Собственно, таким языком, за исключением полярных крайностей, о которых речь впереди, написан весь массив мировой литературы, и всё пошлое в ней, и всё лучшее, включая Толстого и Достоевского.
Иногда мне даже кажется, что наш вдохновленный Бродским фетишизм языка – ответ на обмеление содержания. Когда все сказано, мы вынуждены говорить другим манером. И это прекрасно. Можно читать ради слов, можно – обходиться без них вовсе, но нельзя делать и то и другое разом. Испортив зрение миниатюрным мастерством, мы не поймем рассчитанных на эпос классиков. Их надо читать не в очках, а с биноклем.
Когда я вновь взялся за “Войну и мир” с карандашом и лупой, то из четырех томов выудил полторы находки: изнемогающие от жажды солдаты бросались к колодцу, дрались за воду и выпивали ее до грязи. Таких по-скульптурному выпуклых деталей у Бабеля сто на рассказ. Не потому ли он горько завидовал Толстому, не интересовавшемуся словами?
В романе Толстого нарядное слово, как яйцо Фаберже в курятнике. Его язык – гужевой транспорт. Перевозя читателя из одной сцены в другую, он выполняет крестьянскую работу мысли. Слова у Толстого так прозрачны, что мы замечаем их лишь тогда, когда Толстой начинает нам объяснять свой роман, как деревенским детям – нарочито простыми речами.
С Достоевским всё еще хуже. Его сто лет не могли перевести на английский, ибо никто не верил, что гений пишет случайными, поспешными, приблизительными словами.

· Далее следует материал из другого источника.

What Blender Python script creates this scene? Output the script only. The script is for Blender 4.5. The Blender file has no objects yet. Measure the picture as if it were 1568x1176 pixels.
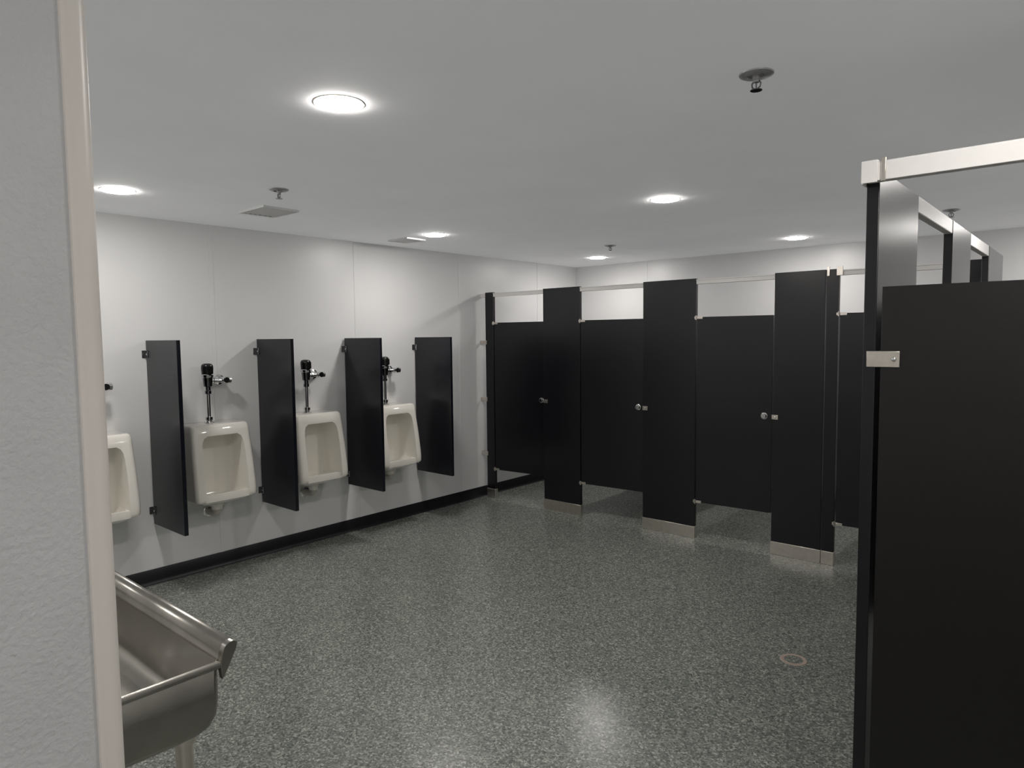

Торопясь отделаться от пейзажа, Достоевский списывает его из бульварного романа: Низкие мутные разорванные облака быстро неслись по холодному небу: очень было грустное утро. Достоевскому все равно, что едят его герои: …два блюда с каким-то заливным, да еще две формы, очевидно, с бламанже. Он безразличен к их внешности: кто поверит, что жгучая Грушенька – блондинка? Но больше всего ему претит всякая чеканная, соблазняющая афоризмом формулировка. С одной стороны, Достоевский торопился, боясь упустить мысль,с другой – не мог ее бросить недодуманной. Слова, говорил Чжуан-цзы, что силки, они не нужны, когда заяц пойман.
Как же читать классиков? Толстого – порциями, Достоевского – залпом. Первый выдерживает марафонский ритм, второй – только истерический спринт, загоняющий читателя до смерти, иногда – буквально. С романами одного хорошо жить на даче, перемежая главы речкой, чаем, грибами. Книги другого читают болея – не выходя из дома, не вставая с постели, не гася свет.
Неправда, что Достоевский и Толстой дополняют друг друга, они внеположны и асимметричны. Их объединяет только недоверие к литературе как к искусству слов.
* * *
Зато у нас есть Гоголь. Иногда мне кажется, что он не умел писать по-русски. А когда пытался, то выходил сплошной “Кюхельгартен”:
- Волнуем думой непонятной,
- Наш Ганс рассеянно глядел
- На мир великий, необъятный,
- На свой незнаемый удел.
По-украински Гоголь, конечно, тоже не писал. В тысячестраничной “Истории Украины” канадского историка Ореста Субтэльного Гоголь упоминается однажды и в безразличном контексте.
Гоголь писал по-своему и был гениален только тогда, когда его несло. Поэтому читать его надо, как контракт: медленно, въедливо, по много раз, – и все равно надует.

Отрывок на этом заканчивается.